I remarked that the subject was not new to me,–that I had two or three times experienced this interference by judges to release men from service, not in relation to the recent draft, but that we were and had been suffering constant annoyance.  Vessels were delayed on the eve of the sailing, by interference of State judges, who assumed jurisdiction and authority to discharge enlisted men in the national service in time of war, on habeas corpus.  I had as high regard and reverence for that write as any one, but it seemed to me there should be some way to prevent its abuse.  A factious and evil-minded judge–and we had many such holding State appointments–could embarrass the Government, could delay the departure of a vessel on an important mission, involving perhaps war or peace, or interrupt great military movements by an abused exercise of this writ,– could stop armies on the march.  I had questioned whether a local State or municipal judge should have this power to control national naval and military operations in a civil war, during the existence of hostilities, and suggested that, especially in time of war, United States judges were the only proper officers to decide in these naval and military cases affecting the law and service of the United States.  Hitherto the Army had suffered less than the Navy, and I was not sorry the subject had been brought forward by others.

The President said he would prepared and submit a paper at an adjourned meeting for criticism to-morrow at 9 A.M.

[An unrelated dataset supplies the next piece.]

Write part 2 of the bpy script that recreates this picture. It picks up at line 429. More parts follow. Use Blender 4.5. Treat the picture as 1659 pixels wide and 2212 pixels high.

Attorney General Edward Bates writes in his diary: “At 11 a.m. C.C. (By special call) to consider the difficulties arising out of the frequent and increasing issue of writs of Hab: corp: for soldiers and military prisoners.  At first there seemed to be various opinions.  The Prest. Was great moved – more angry than I ever saw him – declared that it was a formed plan of the democratic copperheads, deliberately acted out to defeat the Govt., and aid the enemy.  That no honest man did or could believe that the State Judges have any such power &c.

Some (e.g. M. Blair) suggested that a case be made, before a Federal Judge, so that we might have a legal judgment on our side.

I objected that no judicial officer, had power to take a prisoner or soldier, out of the hand[s] of the Prest, by Hab: Corp: and proposed that we act purely upon the defensive – i. E. inform the judge who issued the writ, of the cause of imprisonment, refuse to deliver the body, and retain possession, by force, if need be.  And in case of attempt to punish the officer, for contempt, protect him, by force if need be.

“I resisted the idea, held out by some, of vengeance, or penal justice, by imprisoning the judge who issued the writ.”